HAF on a campaign to dismantle negative image of Hinduism

I Am Hindu American


An Indian American advocacy group is keen on spreading awareness on the raising ‘Hinduphobia’, that has been scaring the community across the world. One of the main perpetrators of this new fear is the popularity of Narendra Modi-led BJP party, which has been force-feeding the idea of Hinduism.

In order to clear this negative image of the Hindus, Hindu American Foundation (HAF) is heading a campaign targeting universities across the US inviting them for a virtual conference titled Dismantling Global Hindutva (DGH), scheduled for September 10–12.

The petition to university and college authorities raises concerns over Hinduphobia. “The DGH organizers trade on the prestige of your institution’s name to host, not an academic conference, but a partisan event related to politics in India. The event platforms activists with extensive histories of amplifying Hinduphobic discourse even while denying the existence of Hinduphobia,” the petition states.

A prominent Indian American state senator from Ohio, Niraj Antani, has thanked HAF for leading the charge against this bigotry, in a statement. He has himself strongly condemned hosting the ‘Dismantling Global Hindutva’ conference.

HAF’s executive director, Suhag Shukla told reports that while the organization was not asking that the event be canceled or that scholar-activists from the institutions not be allowed to participate; but institutionally, there was a duty to encourage a diversity of viewpoints alongside academic freedom and free speech.

“We need to be sure that Hindu students, staff, and faculty at each of these institutions are supported through all of this. The recent example of Rashmi Samant, a student from India in the UK, being stripped of her position as the student union president at Oxford University is an overt example of the harm this kind of political activism promulgated by scholar-activists can result in,” Shukla said.

The initial effort by HAF to send emails to university presidents delivered slightly more than 928,000 emails in the span of 48 hours. The response was so robust that HAF was forced to move to collect signatures for a petition to be delivered to the same group of university administrators.

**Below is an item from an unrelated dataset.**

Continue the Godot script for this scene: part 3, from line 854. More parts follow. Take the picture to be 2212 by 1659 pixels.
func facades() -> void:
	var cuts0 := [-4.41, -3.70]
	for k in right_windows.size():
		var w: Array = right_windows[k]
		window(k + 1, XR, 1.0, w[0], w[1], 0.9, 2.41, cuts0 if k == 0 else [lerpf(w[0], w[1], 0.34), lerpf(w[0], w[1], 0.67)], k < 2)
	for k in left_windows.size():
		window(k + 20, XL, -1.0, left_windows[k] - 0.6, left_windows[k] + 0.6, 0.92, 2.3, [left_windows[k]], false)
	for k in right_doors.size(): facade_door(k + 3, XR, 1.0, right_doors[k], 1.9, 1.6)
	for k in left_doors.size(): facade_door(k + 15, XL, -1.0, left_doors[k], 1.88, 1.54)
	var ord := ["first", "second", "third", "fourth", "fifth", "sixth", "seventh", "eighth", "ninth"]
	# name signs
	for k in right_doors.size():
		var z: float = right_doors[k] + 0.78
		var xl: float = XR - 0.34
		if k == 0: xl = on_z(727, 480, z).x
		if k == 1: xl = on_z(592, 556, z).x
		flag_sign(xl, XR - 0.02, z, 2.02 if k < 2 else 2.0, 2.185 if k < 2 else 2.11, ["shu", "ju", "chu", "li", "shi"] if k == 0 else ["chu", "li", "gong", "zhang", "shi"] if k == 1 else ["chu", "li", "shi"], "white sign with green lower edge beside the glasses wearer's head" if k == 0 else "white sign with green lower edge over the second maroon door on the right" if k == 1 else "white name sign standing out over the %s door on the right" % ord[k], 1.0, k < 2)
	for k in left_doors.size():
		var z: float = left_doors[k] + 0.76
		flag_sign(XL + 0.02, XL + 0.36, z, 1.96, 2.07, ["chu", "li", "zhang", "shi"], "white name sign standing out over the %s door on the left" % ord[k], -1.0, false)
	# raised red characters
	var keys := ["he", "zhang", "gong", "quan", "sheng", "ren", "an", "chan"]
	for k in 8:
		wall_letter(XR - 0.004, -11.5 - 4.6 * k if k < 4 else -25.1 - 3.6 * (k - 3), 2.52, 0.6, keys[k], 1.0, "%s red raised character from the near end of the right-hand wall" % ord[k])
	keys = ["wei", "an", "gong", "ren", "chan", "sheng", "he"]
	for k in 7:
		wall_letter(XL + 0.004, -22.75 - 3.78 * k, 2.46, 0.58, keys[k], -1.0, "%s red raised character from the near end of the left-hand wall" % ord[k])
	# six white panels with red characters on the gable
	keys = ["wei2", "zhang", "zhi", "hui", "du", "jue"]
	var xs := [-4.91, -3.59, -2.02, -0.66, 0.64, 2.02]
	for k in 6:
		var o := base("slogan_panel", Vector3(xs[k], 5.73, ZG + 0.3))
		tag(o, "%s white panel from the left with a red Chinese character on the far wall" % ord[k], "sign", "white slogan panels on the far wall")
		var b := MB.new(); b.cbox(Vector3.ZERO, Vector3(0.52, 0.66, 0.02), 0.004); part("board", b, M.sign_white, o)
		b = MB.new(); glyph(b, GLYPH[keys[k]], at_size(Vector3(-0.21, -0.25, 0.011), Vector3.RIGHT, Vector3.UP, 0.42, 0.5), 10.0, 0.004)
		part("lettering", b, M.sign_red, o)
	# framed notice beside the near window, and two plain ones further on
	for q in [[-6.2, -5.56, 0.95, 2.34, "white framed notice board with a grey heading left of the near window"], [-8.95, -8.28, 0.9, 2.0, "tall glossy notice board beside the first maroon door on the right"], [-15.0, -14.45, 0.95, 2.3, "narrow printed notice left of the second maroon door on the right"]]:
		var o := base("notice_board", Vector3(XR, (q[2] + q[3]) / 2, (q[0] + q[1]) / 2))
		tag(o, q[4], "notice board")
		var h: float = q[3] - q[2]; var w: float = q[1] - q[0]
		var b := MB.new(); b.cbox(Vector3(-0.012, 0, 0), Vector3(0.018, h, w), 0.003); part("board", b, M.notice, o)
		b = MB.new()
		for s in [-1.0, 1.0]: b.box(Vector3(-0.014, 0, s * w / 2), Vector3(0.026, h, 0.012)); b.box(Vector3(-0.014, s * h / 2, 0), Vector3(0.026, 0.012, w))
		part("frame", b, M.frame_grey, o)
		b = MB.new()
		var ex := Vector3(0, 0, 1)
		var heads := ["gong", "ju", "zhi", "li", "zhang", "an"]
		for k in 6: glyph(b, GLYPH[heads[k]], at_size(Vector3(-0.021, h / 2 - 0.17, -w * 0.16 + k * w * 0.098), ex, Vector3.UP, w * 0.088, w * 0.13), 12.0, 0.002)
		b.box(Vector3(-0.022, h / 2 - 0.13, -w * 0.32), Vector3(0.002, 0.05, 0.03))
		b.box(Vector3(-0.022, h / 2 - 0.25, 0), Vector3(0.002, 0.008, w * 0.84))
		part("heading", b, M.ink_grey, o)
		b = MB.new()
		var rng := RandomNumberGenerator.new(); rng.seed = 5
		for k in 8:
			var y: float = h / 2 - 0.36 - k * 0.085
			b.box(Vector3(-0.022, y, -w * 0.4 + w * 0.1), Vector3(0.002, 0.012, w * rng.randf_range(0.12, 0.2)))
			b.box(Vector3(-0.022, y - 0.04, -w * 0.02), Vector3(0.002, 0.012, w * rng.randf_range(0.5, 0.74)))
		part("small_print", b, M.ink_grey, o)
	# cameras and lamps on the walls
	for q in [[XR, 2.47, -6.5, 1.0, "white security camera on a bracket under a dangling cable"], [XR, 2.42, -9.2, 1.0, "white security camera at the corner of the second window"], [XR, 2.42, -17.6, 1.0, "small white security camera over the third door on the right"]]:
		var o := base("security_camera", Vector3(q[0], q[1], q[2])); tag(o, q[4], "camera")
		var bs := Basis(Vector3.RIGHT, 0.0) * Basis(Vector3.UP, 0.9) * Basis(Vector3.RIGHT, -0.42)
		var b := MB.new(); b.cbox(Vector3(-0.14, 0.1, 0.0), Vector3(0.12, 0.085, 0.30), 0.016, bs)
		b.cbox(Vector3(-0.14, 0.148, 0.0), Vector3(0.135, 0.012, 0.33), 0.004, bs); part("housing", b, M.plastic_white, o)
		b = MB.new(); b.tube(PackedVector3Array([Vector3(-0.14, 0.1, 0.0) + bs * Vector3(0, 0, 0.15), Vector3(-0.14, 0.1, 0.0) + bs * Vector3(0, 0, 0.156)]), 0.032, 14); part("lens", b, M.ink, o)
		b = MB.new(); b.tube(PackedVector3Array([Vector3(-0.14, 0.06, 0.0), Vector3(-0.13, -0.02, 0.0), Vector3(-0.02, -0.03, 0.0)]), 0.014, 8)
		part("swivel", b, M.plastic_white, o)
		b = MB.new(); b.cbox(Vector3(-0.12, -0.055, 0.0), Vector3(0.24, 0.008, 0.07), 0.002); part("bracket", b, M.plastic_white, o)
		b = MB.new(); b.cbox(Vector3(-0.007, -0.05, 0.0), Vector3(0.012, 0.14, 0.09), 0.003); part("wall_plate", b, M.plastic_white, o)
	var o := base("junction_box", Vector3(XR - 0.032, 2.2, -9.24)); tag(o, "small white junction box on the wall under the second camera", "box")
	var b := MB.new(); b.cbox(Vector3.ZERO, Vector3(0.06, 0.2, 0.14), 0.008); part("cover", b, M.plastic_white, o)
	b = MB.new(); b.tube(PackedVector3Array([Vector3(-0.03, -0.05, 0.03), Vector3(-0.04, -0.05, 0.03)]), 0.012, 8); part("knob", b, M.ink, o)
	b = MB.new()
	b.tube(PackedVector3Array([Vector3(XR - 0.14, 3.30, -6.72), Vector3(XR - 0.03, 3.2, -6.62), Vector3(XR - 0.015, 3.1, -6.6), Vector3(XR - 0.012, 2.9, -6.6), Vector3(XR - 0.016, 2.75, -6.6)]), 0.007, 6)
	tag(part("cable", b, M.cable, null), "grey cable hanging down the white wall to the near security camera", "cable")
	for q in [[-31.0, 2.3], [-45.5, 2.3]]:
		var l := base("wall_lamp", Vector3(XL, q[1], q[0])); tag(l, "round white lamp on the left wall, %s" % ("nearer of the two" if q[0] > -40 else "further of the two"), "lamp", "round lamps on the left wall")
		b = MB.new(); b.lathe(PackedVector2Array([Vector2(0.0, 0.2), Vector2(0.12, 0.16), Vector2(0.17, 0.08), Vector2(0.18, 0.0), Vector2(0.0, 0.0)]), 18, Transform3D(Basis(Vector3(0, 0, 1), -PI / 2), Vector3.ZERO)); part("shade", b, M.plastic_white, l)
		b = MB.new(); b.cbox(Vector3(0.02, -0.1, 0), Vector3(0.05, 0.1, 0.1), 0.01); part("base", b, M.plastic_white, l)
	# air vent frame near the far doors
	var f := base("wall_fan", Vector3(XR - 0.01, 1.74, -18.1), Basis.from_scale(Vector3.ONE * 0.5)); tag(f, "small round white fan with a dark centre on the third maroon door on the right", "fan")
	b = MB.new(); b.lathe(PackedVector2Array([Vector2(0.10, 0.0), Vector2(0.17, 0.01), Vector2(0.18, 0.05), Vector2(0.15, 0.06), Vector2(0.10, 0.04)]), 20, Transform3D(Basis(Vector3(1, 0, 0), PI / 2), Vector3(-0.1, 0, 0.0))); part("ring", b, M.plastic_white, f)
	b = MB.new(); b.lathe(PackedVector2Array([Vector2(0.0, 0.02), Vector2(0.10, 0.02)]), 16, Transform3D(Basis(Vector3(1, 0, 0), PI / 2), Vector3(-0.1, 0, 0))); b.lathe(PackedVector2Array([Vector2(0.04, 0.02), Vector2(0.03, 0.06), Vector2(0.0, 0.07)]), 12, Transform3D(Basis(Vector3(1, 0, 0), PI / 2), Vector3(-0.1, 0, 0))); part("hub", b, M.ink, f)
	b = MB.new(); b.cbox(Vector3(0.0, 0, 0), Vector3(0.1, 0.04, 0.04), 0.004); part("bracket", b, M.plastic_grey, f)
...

“We support the rights of academics in their individual capacity to engage in political activism concerning India. But leave universities, and by extension university departments, centers, and institutes out because, aside from potentially violating tax-exempt status, it stifles open enquiry,” said Shukla. “Students and faculty must have the freedom to explore questions, posit ideas, and express opinions without being viewpoint policed or fear of being labeled a “supremacist” or “extremist” by the loudest amongst them and then paying a professional price.”

Four universities responded to HAF’s campaign and confirmed their name and logo was used in an unauthorized manner and that event organizer were requested to remove the logos. These include Boston College, Dalhousie University, Princeton University, and the University of Massachusetts, Boston.

According to HAF: “What was alarming about this event, was the way in which they try to mask the latent Hinduphobia of the stated purpose of the event, the speakers, and the topics. The Hindutva harassment manual actively denies Hinduphobia when there is incontrovertible evidence of anti-Hindu hatred.” The organization has launched a multi-pronged effort on this issue, both national and local in America, which includes an unprecedented response through letter-writing campaigns, petitions and individual stakeholder outreach to students, faculty, alumni and donors of the universities.

“We urge universities to take this entire episode seriously and understand that their faculty irresponsibly and falsely labeling tens of thousands of people exercising their own right to free speech and assembly as “fascists” and “supremacists” is endangering an ethno-religious minority in the US,” Shukla said.